The short stories that appear in Kelman’s first major collection, Not Not While the Giro (1983), are populated with existential outsiders and social misfits. Kelman lifts the stories from the mundane by the occasional and clever use of amusing or dramatic events. Most of the stories feature young men in whose lives the highlight is receiving their dole money or a new job (which is never very good). They are equally deflated when they have no money, landlord problems, or generally nothing to do. There are moments of drama in the collection as when a boy falls into a vat of acid only to be pushed under by his father with the reasoning that he was dead anyway. Nevertheless these moments are rare and it is to Kelman’s credit that he manages to make non-dramatic events appear just as significant and important. These events include the narrator of ‘Not Not While the Giro’ sucking his thumb in the hopes of getting some traces of nicotine. His desperation is portrayed in such manner that it is both comic and tragic. The title of the collection indicates the dark humour behind Kelman. As long as the Giro cheques keep coming, life will continue and suicide can be delayed. What emerges from reading Kelman’s short stories is that they are all concerned with, and champion, the underclass.
Kelman challenges the idea of swearing as taboo language. His protagonists use speech considered ‘working class.’ The stories give this underclass the right to speak, as a counter to the prevailing middle-class voice which Kelman rebels against. They are true to life and there is the sense that these characters’ lives will continue after the story ends.
The values of the ‘Everyman’ main character in The Bus Conductor Hines, represent Kelman’s war against cultural imperialism and the false identities, values and heritage forced upon his predominantly working-class protagonists.
Robert Hines is an extension of the protagonists found in the short stories. While Hines represents the underclass, he is also an outsider to that class because of his higher level of intelligence and irony. He dislikes the economic situation of his family, living in their tenement in Maryhill. However, he could have gained Highers at school but chose not to. He chose a profession where his income would be limited. He is a man locked in a cycle.
The question, which is hinted at and never answered, is whether the protagonists are products of their environment and upbringing, or whether they are individually responsible for their faults and actions. Could Hines break out of the cycle if he wanted to? There is a dark hint that Hines may not be so much in a circle as in a downward spiral when he returns to the notion of getting a gun. It is not clear why. Is it for criminal purposes or suicide? He had the ability and the intelligence to do something else with his life but he chose not to.

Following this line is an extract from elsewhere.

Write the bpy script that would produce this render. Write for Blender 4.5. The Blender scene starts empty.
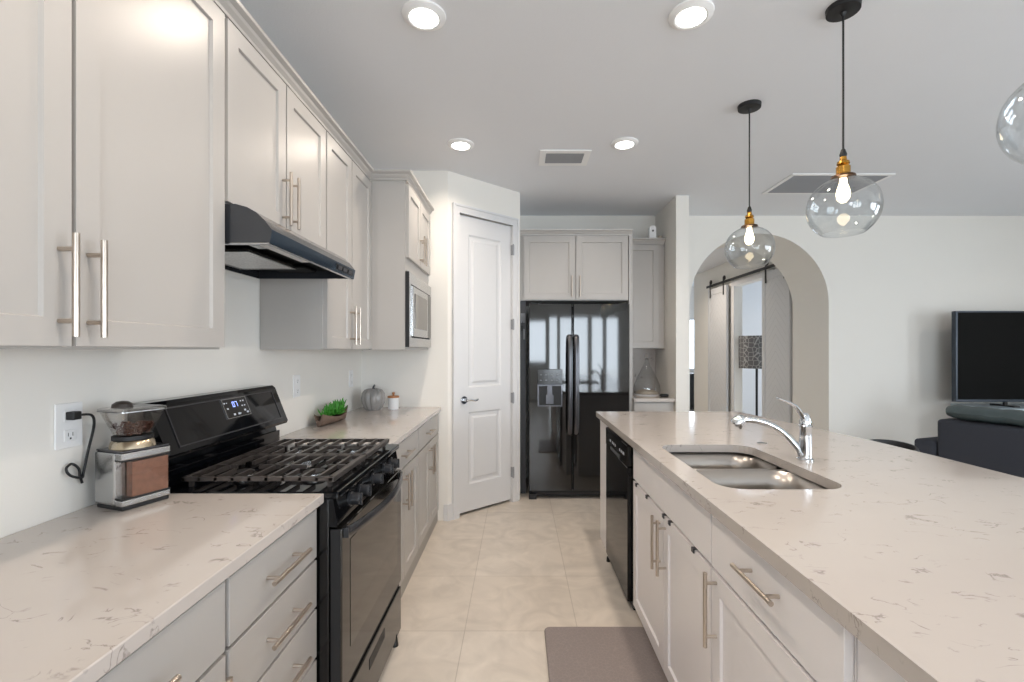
import bpy, bmesh, math, random
from mathutils import Vector, Matrix
random.seed(7)
PI = math.pi
sc = bpy.context.scene
C = sc.collection

# ------------------------------------------------------------------ camera
HC = 1.37
cam_d = bpy.data.cameras.new('camera')
cam_d.sensor_width = 36.0
cam_d.lens = 466.0 / 1024.0 * 36.0
cam_d.shift_x = -6.0 / 1024.0
cam_d.shift_y = 9.0 / 1024.0
cam_d.clip_start = 0.02
cam = bpy.data.objects.new('camera', cam_d)
C.objects.link(cam)
cam.location = (0, 0, HC)
cam.rotation_euler = (PI / 2, 0, 0)
sc.camera = cam

# ------------------------------------------------------------------ world, exposure, daylight
w = bpy.data.worlds.new('world'); sc.world = w; w.use_nodes = True
bg = w.node_tree.nodes['Background']
bg.inputs[0].default_value = (0.72, 0.85, 1.0, 1); bg.inputs[1].default_value = 3.0
sc.view_settings.view_transform = 'Standard'
sc.view_settings.look = 'None'
sc.view_settings.gamma = 1
sc.view_settings.use_curve_mapping = False
sc.view_settings.exposure = 0.0
sc.cycles.max_bounces = 10
sc.cycles.diffuse_bounces = 5
sc.cycles.glossy_bounces = 5
sc.cycles.transmission_bounces = 8
sc.cycles.transparent_max_bounces = 12
sc.cycles.caustics_refractive = False
sc.cycles.caustics_reflective = False
sc.cycles.sample_clamp_indirect = 4.0


def area_light(name, loc, rot, sx, sy, power, color):
    d = bpy.data.lights.new(name, 'AREA')
    d.shape = 'RECTANGLE'; d.size = sx; d.size_y = sy; d.energy = power; d.color = color
    o = bpy.data.objects.new(name, d); C.objects.link(o)
    o.location = loc; o.rotation_euler = rot
    return o


DAY = (0.84, 0.925, 1.0)
CEIL = 2.81
XR, YB = 7.0, -4.2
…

A Disaffection portrays an alcoholic teacher adrift from society. Patrick Doyle is a 29-year-old teacher in an ordinary school. It is an often amusing presentation of a man whose lonely self-examinations reveal his frustration and the way in which he is increasingly bitter at the system he is employed to maintain. Patrick begins his rebellion, fuelled by drink and his passionate, unrequited love for a fellow teacher. He is unable to communicate with his friends or family and beneath the surface of the teacher who often shirks his responsibilities, he is a tragically disillusioned figure.
The Good Times is a collection of twenty short stories which could be seen as twenty fragments of people’s lives overheard. They are left without conclusion, leaving the reader waiting and wondering what will happen next. There is a sense of familiarity in the conversational tone of most of the stories and we are often privy to interior monologues.
There are lighthearted stories within this collection. ‘The Northwest Reaches’ features a doting husband who has so much fun with his wife that he decides to miss work. In Kelman’s work, few are happy for long without fate intervening and this story is to be savoured.
How Late It Was, How Late is a depiction of Glaswegian life through the eyes of Sammy, an ex-convict, about forty years old. Sammy is blind after a weekend drinking heavily ended in violence. The police found him and knowing his history, subjected him to a brutal beating. Unsympathetic doctors, DSS officials and ‘friends’ who avoid him after his run in with the police refuse Sammy help. Sammy copes with his blindness, which leads to the reader’s admiration as he courageously battles on. He is still blind at the end of the novel, but there is anticipation as he escapes in the taxi, to travel to England, perhaps to a better life.